● **What the task asks**: Reproduce exactly, and only, the lines running from the start of the entries below to the line containing "SC.camera = cam".
###
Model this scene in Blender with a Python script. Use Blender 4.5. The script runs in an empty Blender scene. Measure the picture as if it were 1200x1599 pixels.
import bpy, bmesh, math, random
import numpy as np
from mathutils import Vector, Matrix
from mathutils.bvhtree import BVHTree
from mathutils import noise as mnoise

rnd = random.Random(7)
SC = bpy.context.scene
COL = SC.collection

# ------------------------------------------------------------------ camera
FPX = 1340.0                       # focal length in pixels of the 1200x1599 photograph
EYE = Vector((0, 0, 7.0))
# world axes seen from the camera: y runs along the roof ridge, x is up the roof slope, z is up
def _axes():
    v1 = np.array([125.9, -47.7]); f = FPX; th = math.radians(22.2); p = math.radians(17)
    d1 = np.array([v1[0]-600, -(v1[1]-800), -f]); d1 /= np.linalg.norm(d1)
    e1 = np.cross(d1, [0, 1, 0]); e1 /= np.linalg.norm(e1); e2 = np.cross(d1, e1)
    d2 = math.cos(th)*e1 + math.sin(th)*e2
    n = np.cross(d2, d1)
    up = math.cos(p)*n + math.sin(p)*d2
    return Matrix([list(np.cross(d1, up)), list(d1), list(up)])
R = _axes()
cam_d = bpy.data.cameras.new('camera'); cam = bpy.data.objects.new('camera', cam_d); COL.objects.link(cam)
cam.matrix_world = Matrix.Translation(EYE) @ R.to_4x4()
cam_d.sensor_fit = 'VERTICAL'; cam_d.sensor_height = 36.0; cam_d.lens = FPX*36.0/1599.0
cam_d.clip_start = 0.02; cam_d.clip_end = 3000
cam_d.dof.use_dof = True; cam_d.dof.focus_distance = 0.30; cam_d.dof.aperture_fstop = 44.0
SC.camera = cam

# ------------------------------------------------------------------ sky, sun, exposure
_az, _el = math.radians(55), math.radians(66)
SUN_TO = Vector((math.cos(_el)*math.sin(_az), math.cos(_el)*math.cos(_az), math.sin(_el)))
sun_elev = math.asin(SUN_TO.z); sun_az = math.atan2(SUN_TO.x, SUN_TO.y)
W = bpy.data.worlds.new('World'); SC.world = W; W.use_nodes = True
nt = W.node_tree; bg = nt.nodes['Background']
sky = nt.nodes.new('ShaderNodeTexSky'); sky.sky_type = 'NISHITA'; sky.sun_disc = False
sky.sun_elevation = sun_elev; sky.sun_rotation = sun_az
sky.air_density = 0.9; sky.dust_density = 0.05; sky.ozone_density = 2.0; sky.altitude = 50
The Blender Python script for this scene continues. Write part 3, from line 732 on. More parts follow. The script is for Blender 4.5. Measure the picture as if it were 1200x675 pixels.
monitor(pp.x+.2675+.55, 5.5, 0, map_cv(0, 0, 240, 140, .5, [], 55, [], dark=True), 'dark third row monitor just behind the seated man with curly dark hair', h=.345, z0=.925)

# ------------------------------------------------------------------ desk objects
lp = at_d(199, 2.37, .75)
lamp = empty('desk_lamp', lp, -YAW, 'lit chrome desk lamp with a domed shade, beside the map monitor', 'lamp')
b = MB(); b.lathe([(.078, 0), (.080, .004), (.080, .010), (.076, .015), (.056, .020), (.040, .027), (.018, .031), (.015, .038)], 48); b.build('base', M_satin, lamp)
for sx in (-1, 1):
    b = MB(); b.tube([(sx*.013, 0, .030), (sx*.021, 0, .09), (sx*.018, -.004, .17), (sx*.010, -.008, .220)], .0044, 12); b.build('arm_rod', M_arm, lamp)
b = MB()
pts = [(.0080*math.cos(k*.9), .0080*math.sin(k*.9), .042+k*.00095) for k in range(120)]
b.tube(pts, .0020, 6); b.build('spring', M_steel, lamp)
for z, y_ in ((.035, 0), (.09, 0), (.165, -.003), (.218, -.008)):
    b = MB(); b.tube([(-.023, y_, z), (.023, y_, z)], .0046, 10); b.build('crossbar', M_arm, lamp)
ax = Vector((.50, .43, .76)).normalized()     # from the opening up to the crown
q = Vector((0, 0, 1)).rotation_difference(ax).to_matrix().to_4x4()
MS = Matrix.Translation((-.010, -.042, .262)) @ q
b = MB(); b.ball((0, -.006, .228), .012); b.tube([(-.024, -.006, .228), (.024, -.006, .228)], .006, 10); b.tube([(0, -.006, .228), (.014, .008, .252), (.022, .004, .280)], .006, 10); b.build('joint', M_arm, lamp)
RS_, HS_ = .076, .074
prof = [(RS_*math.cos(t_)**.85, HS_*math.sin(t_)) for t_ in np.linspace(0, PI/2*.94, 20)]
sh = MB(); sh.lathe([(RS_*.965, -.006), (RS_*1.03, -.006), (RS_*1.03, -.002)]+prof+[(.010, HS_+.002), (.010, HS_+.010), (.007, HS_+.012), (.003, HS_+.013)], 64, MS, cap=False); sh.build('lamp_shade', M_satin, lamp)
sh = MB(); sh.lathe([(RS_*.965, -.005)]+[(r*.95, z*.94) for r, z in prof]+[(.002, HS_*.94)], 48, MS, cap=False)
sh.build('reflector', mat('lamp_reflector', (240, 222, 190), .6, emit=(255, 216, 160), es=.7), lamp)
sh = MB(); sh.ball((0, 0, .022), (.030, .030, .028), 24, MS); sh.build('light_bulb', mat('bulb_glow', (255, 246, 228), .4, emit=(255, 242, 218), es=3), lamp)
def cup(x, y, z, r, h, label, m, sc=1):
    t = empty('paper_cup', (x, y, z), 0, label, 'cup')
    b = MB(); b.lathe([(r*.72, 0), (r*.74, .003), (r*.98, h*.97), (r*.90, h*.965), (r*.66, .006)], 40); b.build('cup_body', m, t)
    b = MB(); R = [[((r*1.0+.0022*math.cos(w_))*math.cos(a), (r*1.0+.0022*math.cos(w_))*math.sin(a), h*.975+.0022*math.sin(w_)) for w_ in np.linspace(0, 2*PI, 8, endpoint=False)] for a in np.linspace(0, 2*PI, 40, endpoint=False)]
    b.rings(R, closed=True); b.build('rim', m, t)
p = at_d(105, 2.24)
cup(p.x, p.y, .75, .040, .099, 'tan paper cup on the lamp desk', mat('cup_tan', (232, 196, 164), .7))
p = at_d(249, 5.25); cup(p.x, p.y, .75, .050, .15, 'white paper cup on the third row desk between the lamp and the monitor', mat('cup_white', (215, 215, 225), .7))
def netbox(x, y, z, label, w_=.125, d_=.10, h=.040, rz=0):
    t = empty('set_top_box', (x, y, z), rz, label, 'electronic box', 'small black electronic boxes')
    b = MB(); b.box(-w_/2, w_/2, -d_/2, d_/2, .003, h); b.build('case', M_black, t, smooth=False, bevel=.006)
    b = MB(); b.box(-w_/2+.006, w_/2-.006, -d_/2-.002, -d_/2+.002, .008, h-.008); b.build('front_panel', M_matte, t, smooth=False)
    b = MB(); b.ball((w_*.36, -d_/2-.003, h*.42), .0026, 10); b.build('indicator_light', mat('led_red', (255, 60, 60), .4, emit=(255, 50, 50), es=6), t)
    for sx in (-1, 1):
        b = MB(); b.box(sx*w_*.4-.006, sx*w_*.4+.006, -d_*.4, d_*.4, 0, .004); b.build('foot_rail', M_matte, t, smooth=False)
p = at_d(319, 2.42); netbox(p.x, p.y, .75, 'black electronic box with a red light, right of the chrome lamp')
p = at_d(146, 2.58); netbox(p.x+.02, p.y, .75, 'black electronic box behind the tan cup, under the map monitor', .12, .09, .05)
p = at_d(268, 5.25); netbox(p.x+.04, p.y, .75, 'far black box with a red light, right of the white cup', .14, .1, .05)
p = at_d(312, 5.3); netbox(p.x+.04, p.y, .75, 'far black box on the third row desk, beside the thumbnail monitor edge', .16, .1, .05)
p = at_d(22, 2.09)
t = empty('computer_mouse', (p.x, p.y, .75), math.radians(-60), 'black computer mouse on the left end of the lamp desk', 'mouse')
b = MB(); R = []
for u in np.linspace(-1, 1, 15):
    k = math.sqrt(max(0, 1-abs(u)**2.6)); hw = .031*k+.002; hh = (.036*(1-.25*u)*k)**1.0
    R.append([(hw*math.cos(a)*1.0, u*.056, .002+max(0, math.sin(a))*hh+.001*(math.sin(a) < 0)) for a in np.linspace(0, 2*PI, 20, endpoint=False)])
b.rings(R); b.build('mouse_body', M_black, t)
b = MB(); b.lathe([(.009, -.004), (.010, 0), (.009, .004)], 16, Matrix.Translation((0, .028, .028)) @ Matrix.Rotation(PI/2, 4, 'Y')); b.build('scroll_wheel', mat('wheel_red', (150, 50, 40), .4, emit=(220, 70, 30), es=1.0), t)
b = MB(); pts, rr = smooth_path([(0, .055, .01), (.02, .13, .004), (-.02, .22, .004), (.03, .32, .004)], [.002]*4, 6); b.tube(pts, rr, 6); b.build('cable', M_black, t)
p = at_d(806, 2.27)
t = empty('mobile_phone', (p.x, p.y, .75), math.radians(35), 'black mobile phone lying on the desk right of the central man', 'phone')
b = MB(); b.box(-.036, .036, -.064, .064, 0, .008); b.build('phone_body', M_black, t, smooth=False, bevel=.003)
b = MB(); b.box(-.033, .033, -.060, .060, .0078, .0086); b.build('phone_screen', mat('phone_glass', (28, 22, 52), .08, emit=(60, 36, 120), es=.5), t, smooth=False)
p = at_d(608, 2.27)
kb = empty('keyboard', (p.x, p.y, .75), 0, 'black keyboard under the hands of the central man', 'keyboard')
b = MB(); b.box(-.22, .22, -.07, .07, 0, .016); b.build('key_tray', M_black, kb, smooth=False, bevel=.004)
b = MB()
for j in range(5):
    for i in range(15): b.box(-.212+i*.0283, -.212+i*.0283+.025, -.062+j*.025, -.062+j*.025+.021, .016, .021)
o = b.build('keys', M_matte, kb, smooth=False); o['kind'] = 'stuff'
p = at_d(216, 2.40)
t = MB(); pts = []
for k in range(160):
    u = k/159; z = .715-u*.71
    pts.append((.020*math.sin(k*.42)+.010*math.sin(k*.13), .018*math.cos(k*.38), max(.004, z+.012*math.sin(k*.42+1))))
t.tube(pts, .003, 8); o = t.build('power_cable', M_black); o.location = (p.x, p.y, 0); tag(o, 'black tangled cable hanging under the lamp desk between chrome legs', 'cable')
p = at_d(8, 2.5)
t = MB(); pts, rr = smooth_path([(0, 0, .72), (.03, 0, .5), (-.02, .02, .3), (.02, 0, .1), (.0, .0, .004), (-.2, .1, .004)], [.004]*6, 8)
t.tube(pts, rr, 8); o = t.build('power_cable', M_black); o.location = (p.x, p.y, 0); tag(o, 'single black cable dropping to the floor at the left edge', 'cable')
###
● **Exercise solution**:
Model this scene in Blender with a Python script. Use Blender 4.5. The script runs in an empty Blender scene. Measure the picture as if it were 1200x1599 pixels.
import bpy, bmesh, math, random
import numpy as np
from mathutils import Vector, Matrix
from mathutils.bvhtree import BVHTree
from mathutils import noise as mnoise

rnd = random.Random(7)
SC = bpy.context.scene
COL = SC.collection

# ------------------------------------------------------------------ camera
FPX = 1340.0                       # focal length in pixels of the 1200x1599 photograph
EYE = Vector((0, 0, 7.0))
# world axes seen from the camera: y runs along the roof ridge, x is up the roof slope, z is up
def _axes():
    v1 = np.array([125.9, -47.7]); f = FPX; th = math.radians(22.2); p = math.radians(17)
    d1 = np.array([v1[0]-600, -(v1[1]-800), -f]); d1 /= np.linalg.norm(d1)
    e1 = np.cross(d1, [0, 1, 0]); e1 /= np.linalg.norm(e1); e2 = np.cross(d1, e1)
    d2 = math.cos(th)*e1 + math.sin(th)*e2
    n = np.cross(d2, d1)
    up = math.cos(p)*n + math.sin(p)*d2
    return Matrix([list(np.cross(d1, up)), list(d1), list(up)])
R = _axes()
cam_d = bpy.data.cameras.new('camera'); cam = bpy.data.objects.new('camera', cam_d); COL.objects.link(cam)
cam.matrix_world = Matrix.Translation(EYE) @ R.to_4x4()
cam_d.sensor_fit = 'VERTICAL'; cam_d.sensor_height = 36.0; cam_d.lens = FPX*36.0/1599.0
cam_d.clip_start = 0.02; cam_d.clip_end = 3000
cam_d.dof.use_dof = True; cam_d.dof.focus_distance = 0.30; cam_d.dof.aperture_fstop = 44.0
SC.camera = cam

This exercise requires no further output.